Reid retirement provides lessons for both CA Democrats and GOP
Physically injured and in his 75th year, Senate Democratic Leader Harry Reid, D-Nev., has opted against seeking reelection in 2016. Victim of a debilitating self-inflicted injury involving an exercise band, the Congressional titan has not only cleared an unexpected path for a political shakeup in Nevada. He has also touched off a consequential political contrast between Democrats in the Silver State and the Golden State — and Republicans on either side of the state line.
With Sen. Barbara Boxer, D-Calif., also retiring, California Democrats face a much different path through 2016 than Nevada Democrats. California Republicans, meanwhile, also face a starkly different path than their Nevada compatriots. For that reason, members of both parties were likely to pay extra attention to events taking place in both states.
Feast and famine
In California, Democrats have a deep bench and great resilience. Already, they have comfortably handled the impending loss over the next few election cycles of Sen. Boxer and Gov. Jerry Brown. With remarkable efficiency, leading Democrats waiting in the wings have sorted out their ambitions among themselves, preventing potentially divisive and draining primary-season conflicts. While Attorney General Kamala Harris laid swift claim to the race to replace Boxer, her presumptive rivals chose differently. Former L.A. Mayor Antonio Villaraigosa passed on challenging Harris, tacitly reserving the option to instead challenge Lt. Gov. Gavin Newsom, who announced his intention to run in Brown’s wake. Tom Steyer, meanwhile, a billionaire activist and prominent political funder, stepped away entirely from making any kind of campaign commitment of his own.
In Nevada, by contrast, Reid’s departure is set to leave a gaping hole. A Democratic candidate with Reid’s stature and popularity, who is capable of stepping into his seat, will not be as readily available. Though Democrats enjoy a substantial bench of potential candidates, Reid’s chosen favorite, former state Attorney General Catherine Cortez Masto, likely will face a challenge from Dina Titus — the state’s lone Congressional Representative — that could upend Nevada Democrats’ complex political pecking order.
Given that Reid barely survived his last political campaign for re-election, Democrats now confront a problem unimaginable next door in California: who to succeed Reid in a state where, as the Los Angeles Times put it, the outgoing Senator “was indispensable in helping turn Nevada from a Republican stronghold into a competitive state that Democrat Barack Obama carried twice.”
Rare opportunities
Nevada Republicans, meanwhile, have still not recovered from Harry Reid’s 2010 victory over Sharron Angle, one of that year’s insurgent Tea Party candidates.
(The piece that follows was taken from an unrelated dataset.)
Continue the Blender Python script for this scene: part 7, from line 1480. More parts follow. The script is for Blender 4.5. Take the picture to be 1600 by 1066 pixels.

State Republicans fretted than Angle’s relative inexperience and uncoached utterances cost her dearly. Many Democrats adopted the same view. In the end, Angle managed to net 45 percent of the vote, but a loss was a loss — one the Nevada GOP do not want to repeat.
This time around, with Reid out, the dynamic has changed radically. Once down and out, Nevada Republicans have suddenly found themselves in a position the envy of the California GOP. Golden State Republicans have no equivalent to Gov. Brian Sandoval, who has not announced any move to replace Reid but boasts a formidable base of built-in support.
“If Sandoval entered the Senate race,” the Times reported, “he would be a commanding front-runner. A former federal judge who stepped down to run for governor in 2010 — when he beat Reid’s son, Rory — he is enormously popular, having won reelection in November with nearly 70 percent support.”
If he runs, Sandoval could establish a model of great interest to the California GOP. Sandoval, seen as an idiosyncratic moderate, could notch a coveted win for centrist Republicans in a blue state. Although relatively unpopular with the national party’s East Coast conservatives, a presumptive victory in the Nevada senate race — during a presidential election year — would put pressure on California Republicans to field similar candidates in the big races coming their way in 2016 and 2018.